Sementara itu, Ami menyebut urusan transmigrasi di Indonesia ini cukup unik. Ini karena ada 3 pihak yang sama-sama bertanggungjawab mengawal jalannya transmigrasi.
"Kami tergantung pada pusat. Alokasi penempatan ini bukan kami yang menentukan, tapi pusat. Kami daerah asal saja, menyiapkan segala sesuatunya agar warga kami bisa berangkat dengan layak," tegas Ami.
Menyoal daerah tujuan juga demikian. Pihaknya bertugas memastikan semua kondisi lahan, Rumah Transmigrasi dan Jamban Keluarga (RTJK), dan sarana air bersih harus tersedia dengan layak.
"Jadi nggak bisa berdiri sendiri, saling tergantung untuk memberangkatkan mereka," tandasnya.
Untuk penempatannya sendiri, tahun ini rata-rata ada Sumatera, Kalimantan, Sulawesi dan Maluku. Namun, beberapa tahun terakhir Jawa Timur mendapatkan penempatan di Sulawesi.
"Tahun ini ada 16 KK, 3 KK di Mamuju Tengah Sulawesi Barat, 2 KK di Konawe Utara Sulawesi Tenggara, 5 KK di Sidenreng Rappang Sulawesi Selatan, 7 KK terbanyak di Poso Sulawesi Tengah," paparnya.
Para transmigran ini sebelumnya sudah menjalani seleksi. Ada beberapa kriteria yang harus dipenuhi, salah satunya harus sudah berkeluarga, sebelumnya tidak boleh menjadi transmigran (transmigran ulang-alik), dan kesungguhan serta kesiapan mereka sebelum diberangkatkan.

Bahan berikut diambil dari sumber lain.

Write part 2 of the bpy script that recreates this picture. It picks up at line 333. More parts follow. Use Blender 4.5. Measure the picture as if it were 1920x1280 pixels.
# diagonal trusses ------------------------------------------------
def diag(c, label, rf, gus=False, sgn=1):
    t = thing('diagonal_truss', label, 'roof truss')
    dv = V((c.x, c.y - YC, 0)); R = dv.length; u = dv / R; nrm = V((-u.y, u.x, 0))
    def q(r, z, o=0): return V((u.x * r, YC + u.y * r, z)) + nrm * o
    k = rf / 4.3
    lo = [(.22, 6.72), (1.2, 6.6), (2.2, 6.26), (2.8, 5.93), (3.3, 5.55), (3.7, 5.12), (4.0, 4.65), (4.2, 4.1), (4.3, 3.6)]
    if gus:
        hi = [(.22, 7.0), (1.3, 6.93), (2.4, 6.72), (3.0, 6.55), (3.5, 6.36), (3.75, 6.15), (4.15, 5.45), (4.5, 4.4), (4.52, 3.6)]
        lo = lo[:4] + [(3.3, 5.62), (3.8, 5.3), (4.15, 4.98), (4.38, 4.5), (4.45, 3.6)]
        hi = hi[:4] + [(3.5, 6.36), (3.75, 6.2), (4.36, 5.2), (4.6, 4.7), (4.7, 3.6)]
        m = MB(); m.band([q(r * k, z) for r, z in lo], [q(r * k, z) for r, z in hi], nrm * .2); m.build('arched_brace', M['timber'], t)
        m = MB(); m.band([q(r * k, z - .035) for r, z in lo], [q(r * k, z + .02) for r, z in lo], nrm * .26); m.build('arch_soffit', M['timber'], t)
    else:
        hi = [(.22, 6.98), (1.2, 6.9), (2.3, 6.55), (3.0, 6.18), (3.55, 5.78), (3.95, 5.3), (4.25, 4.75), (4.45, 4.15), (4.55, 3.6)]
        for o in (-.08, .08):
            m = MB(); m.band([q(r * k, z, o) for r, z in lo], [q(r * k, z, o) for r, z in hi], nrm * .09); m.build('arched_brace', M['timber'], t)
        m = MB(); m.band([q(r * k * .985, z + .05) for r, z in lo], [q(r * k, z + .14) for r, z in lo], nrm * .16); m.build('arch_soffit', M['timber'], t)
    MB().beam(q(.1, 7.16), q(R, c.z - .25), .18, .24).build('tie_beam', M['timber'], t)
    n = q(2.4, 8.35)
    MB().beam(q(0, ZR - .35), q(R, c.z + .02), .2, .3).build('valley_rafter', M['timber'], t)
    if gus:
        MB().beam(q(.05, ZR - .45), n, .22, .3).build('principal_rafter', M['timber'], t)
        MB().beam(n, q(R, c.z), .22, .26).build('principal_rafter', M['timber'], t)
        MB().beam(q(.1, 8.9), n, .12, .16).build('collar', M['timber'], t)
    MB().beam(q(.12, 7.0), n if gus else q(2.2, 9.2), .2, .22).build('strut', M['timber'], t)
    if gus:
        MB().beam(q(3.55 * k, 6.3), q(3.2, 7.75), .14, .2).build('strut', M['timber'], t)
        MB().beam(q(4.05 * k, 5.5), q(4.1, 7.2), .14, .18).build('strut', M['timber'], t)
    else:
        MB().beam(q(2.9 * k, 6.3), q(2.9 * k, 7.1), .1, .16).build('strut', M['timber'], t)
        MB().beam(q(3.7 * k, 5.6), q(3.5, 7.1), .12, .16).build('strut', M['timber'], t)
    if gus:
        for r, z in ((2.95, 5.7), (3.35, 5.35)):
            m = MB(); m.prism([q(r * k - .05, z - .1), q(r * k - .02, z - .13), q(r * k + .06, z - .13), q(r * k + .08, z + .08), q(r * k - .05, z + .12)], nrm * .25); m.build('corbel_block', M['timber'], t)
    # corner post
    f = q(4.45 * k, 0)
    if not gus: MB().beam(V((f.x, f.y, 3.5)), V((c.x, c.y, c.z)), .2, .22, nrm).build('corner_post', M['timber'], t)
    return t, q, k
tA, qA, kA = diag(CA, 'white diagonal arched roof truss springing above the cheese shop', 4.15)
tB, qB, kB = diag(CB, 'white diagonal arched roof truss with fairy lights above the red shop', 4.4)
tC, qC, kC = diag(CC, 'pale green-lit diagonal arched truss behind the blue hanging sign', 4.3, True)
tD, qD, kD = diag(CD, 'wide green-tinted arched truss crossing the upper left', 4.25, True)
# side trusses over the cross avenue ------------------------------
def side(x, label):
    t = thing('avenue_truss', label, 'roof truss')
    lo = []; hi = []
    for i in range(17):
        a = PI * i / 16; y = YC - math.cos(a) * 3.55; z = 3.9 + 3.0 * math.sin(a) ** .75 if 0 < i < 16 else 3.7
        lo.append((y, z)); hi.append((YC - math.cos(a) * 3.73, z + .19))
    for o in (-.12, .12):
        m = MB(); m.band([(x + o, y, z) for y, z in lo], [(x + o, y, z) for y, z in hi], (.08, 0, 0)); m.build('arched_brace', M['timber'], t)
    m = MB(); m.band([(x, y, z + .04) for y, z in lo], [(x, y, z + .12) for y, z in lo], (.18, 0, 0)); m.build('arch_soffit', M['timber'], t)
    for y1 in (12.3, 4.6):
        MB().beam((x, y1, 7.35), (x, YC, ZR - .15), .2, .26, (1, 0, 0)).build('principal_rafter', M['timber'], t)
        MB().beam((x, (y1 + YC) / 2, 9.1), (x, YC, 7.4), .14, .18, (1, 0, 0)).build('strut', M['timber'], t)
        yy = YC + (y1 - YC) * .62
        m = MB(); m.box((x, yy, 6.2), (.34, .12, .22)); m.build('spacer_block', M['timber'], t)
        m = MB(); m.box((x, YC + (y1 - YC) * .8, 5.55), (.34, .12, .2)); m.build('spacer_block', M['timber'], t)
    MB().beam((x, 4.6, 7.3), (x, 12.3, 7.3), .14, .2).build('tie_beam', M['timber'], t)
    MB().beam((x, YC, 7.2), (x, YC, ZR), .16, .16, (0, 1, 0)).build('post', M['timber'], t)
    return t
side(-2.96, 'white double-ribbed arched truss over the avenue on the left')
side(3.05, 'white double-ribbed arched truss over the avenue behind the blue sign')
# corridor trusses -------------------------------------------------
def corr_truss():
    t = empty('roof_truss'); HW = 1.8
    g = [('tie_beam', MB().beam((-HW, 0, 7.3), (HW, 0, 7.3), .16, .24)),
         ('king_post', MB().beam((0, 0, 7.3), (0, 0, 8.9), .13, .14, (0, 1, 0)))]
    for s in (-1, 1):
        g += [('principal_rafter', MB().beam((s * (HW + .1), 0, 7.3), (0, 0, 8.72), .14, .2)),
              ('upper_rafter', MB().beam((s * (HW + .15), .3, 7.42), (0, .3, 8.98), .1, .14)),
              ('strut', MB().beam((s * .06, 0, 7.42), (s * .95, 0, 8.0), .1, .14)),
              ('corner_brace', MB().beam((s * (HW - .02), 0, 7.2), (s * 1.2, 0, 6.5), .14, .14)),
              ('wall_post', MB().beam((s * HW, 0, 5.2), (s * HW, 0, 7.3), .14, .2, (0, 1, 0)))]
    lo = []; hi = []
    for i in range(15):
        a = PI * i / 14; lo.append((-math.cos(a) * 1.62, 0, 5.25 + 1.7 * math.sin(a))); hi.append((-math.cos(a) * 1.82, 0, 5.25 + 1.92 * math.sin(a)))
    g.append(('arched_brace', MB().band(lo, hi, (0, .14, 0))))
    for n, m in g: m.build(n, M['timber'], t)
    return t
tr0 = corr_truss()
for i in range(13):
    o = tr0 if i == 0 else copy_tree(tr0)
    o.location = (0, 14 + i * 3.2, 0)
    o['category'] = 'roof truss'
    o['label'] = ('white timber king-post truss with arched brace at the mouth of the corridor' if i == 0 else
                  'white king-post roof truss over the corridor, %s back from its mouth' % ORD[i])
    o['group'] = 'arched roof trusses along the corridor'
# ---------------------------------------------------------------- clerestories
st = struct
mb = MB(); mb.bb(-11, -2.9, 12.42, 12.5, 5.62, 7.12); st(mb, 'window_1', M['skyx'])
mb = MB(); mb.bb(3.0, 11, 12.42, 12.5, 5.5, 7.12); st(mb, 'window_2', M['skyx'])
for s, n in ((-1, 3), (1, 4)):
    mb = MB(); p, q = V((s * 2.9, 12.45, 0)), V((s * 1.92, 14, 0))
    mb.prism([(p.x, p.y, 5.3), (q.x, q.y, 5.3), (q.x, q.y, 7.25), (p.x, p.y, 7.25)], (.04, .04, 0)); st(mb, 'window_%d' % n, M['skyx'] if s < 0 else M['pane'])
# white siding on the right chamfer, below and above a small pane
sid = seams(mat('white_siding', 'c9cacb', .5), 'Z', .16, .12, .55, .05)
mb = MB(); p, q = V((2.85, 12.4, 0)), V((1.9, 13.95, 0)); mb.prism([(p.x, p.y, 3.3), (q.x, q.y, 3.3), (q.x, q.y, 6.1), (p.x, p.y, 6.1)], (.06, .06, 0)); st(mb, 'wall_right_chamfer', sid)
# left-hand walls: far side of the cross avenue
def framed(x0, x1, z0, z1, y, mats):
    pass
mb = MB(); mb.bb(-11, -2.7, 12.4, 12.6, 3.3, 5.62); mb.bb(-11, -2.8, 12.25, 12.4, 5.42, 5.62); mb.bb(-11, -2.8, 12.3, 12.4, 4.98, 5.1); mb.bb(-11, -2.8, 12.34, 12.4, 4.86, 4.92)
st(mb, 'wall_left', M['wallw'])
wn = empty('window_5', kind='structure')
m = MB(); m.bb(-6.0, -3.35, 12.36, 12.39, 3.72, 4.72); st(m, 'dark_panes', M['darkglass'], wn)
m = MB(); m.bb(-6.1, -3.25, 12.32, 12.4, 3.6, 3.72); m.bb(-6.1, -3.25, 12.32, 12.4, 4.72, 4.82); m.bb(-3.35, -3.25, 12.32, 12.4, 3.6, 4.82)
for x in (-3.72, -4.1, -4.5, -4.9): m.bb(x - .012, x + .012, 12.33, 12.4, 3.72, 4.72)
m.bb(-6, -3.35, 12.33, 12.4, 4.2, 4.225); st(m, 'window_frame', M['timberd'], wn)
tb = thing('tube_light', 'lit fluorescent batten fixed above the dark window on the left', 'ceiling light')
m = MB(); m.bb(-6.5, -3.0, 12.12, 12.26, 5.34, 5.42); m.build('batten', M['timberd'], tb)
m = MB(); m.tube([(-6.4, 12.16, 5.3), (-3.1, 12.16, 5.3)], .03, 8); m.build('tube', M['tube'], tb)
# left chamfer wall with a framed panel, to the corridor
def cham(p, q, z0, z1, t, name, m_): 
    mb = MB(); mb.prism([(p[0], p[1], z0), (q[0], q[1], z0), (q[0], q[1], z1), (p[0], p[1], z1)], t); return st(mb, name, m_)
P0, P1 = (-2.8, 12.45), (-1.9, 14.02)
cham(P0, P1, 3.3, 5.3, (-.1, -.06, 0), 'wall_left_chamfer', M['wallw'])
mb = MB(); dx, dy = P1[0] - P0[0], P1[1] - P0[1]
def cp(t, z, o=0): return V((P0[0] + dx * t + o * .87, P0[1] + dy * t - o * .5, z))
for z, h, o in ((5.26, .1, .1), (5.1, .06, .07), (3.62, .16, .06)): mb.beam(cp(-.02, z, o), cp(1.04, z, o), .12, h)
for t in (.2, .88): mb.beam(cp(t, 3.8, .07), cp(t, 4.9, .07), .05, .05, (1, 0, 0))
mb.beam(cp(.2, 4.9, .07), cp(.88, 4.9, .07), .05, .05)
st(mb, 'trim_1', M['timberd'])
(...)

"Konsentrasi kami bagaimana dengan jumlah KK yang sedikit, kami mengirimkan orang-orang berkualitas. Kami ada masa pembinaan selama 5 tahun. Jadi setelah dikirim, kami memonitor perkembangannya seperti apa, mereka mengalami kesulitan apa, itu yang jadi konsentrasi kami," pungkasnya.(*)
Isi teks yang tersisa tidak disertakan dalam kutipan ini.